Now, I assumed that this was just an arbitrary way of reserving the number of bits they needed. But no, they really do use prec doubles. Like so:

multi_prec<8> a("2633716138033644471646729489243748530829179225072491799768019505671233074369063908765111461703117249");

    // Looking at a in the VS debugger:

    [0] 2.6337161380336443e+99  const double
    [1] 1.8496577979210756e+83  const double
    [2] 1.2618399223120249e+67  const double
    [3] -3.5978270144026257e+48 const double
    [4] -1.1764513205926450e+32 const double
    [5] -2479038053160511.0 const double
    [6] 0.00000000000000000 const double
    [7] 0.00000000000000000 const double

So, what they are doing is storing the max amount of precision possible in the first double, then the remainder is used to compute the next double and so on until they encompass the entire value, or run out of precision (dropping the least significant bits). Note that some of these are negative, which means the sum of the preceding values is a bit bigger than the actual value and they are correcting it downward.

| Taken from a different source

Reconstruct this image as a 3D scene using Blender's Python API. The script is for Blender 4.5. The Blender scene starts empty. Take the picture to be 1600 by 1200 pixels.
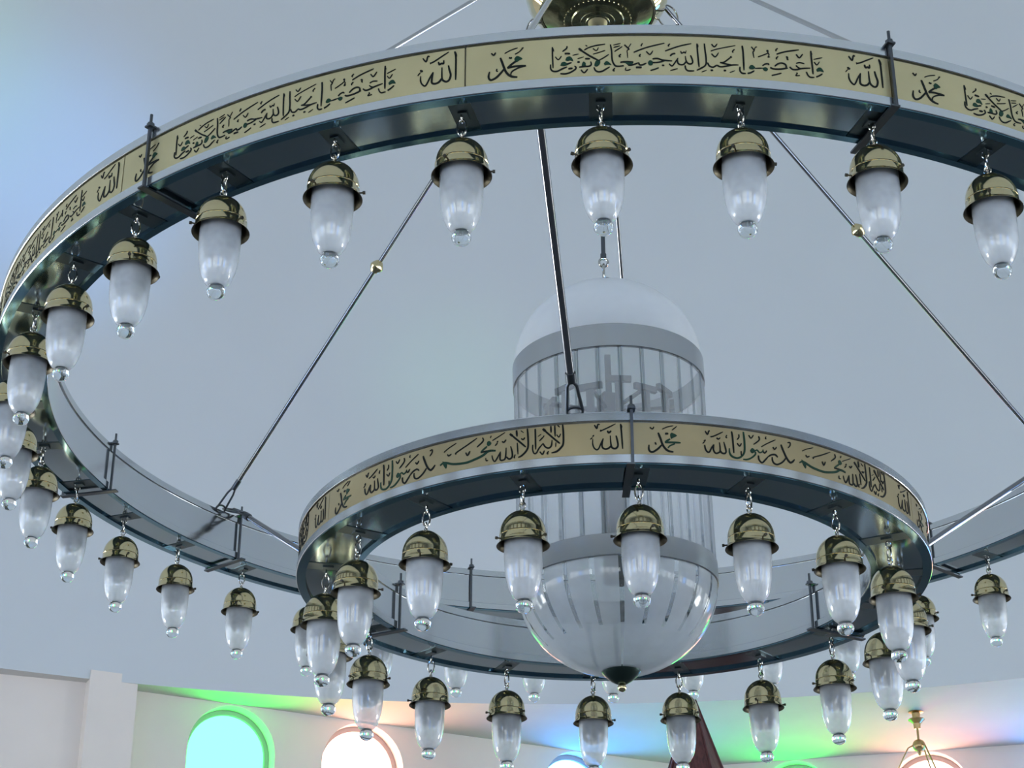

With this in mind, we return to the question of how to print it.

In theory, you could just add all these together to get the right answer. But kinda by definition, we already know that C doesn't have a datatype to hold a value this size. But other libraries do (say MPIR). Now, MPIR doesn't work on CUDA, but it doesn't need to. You don't want to have your CUDA code printing out data. That's something you should be doing from the host anyway. So do the computations with the full power of CUDA, cudaMemcpy the results back, then use MPIR to print them out:

#define MPREC 8
void ShowP(const multi_prec<MPREC> value)
{
    multi_prec<MPREC> temp(value), temp2;

    // from mpir at mpir.org
    mpf_t mp, mp2;

    mpf_init2(mp, value.getPrec() * 64); // Make sure we reserve enough room
    mpf_init(mp2); // Only needs to hold one double.

    const double *ptr = value.getData();

    mpf_set_d(mp, ptr[0]);

    for (int x = 1; x < value.getPrec(); x++)
    {
        // MPIR doesn't have a mpf_add_d, so we need to load the value into
        // an mpf_t.
        mpf_set_d(mp2, ptr[x]);
        mpf_add(mp, mp, mp2);
    }

    // Using base 10, write the full precision (0) of mp, to stdout.
    mpf_out_str(stdout, 10, 0, mp); 

    mpf_clears(mp, mp2, NULL);
}

Used with the number stored in the multi_prec above, this outputs the exact same value. Yay.

It's not a particularly elegant solution. Having to add a second library just to print a value from the first is clearly sub-optimal. And this conversion can't be all that speedy either. But printing is typically done (much) less frequently than computing. If you do an hour's worth of computing and a handful of prints, the performance doesn't much matter. And it beats the heck out of not being able to print at all.

CAMPARY has a lot of shortcomings (undoced, unsupported, unmaintained). But for people who need mp numbers on CUDA (especially if you need sqrt), it's the best option I've found.